Sir Crawford McCullagh (1868-1948)
Second President of the AMAI (1915-1916).
 
A native of County Armagh and a draper by profession, Crawford McCullagh was a prominent businessman and director of several businesses in Belfast, including Maguire and Patterson and also owned McCullagh and Co., a large drapery store which he sold in 1923 to devote himself to politics. A Unionist, he served for forty years on Belfast City Council (1906-46) and in 1911, he was the High Sheriff of Belfast. Before partition, he served as the second president of the AMAI from 1915 to 1916. He was knighted in 1915 and created a baronet in 1935. He was also a member of the Northern Ireland parliament from 1921 to 1925.
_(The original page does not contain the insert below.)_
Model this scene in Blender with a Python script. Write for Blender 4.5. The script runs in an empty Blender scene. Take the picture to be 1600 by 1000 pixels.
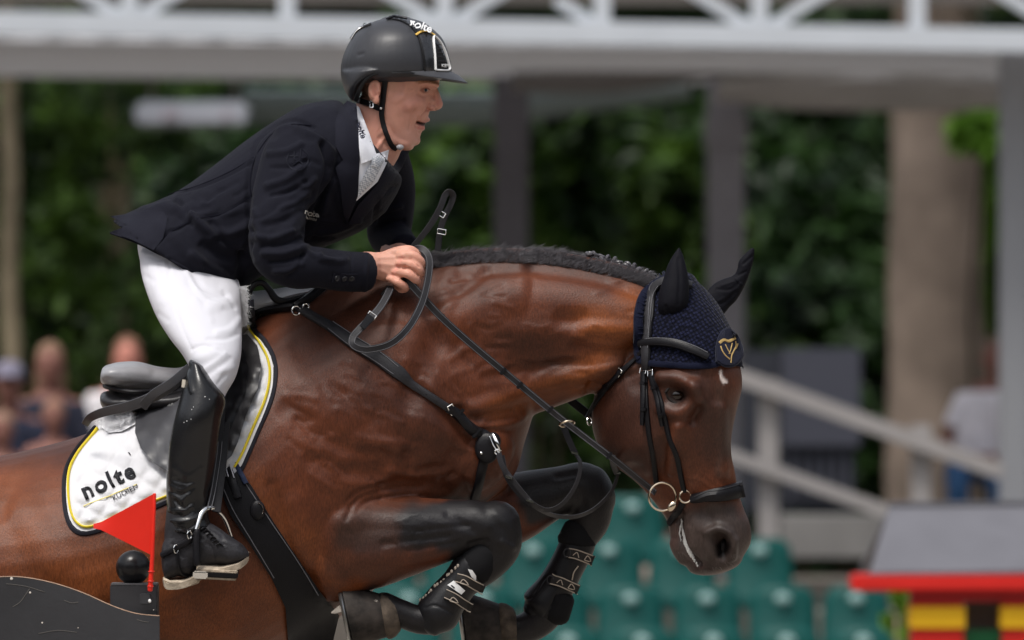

McCullagh is the longest serving Mayor or Lord Mayor in the history of Belfast. He was Lord Mayor from 1914 to 1917, 1931 to 1942 and 1943 to 1946, a total of seventeen years. The post of Lord Mayor gave him an automatic seat in the Northern Ireland Senate, of which he was Deputy Speaker from 1939 to 1941. In 1938, he negotiated the donation of Belfast Castle and 200 acres surrounding it to the City of Belfast.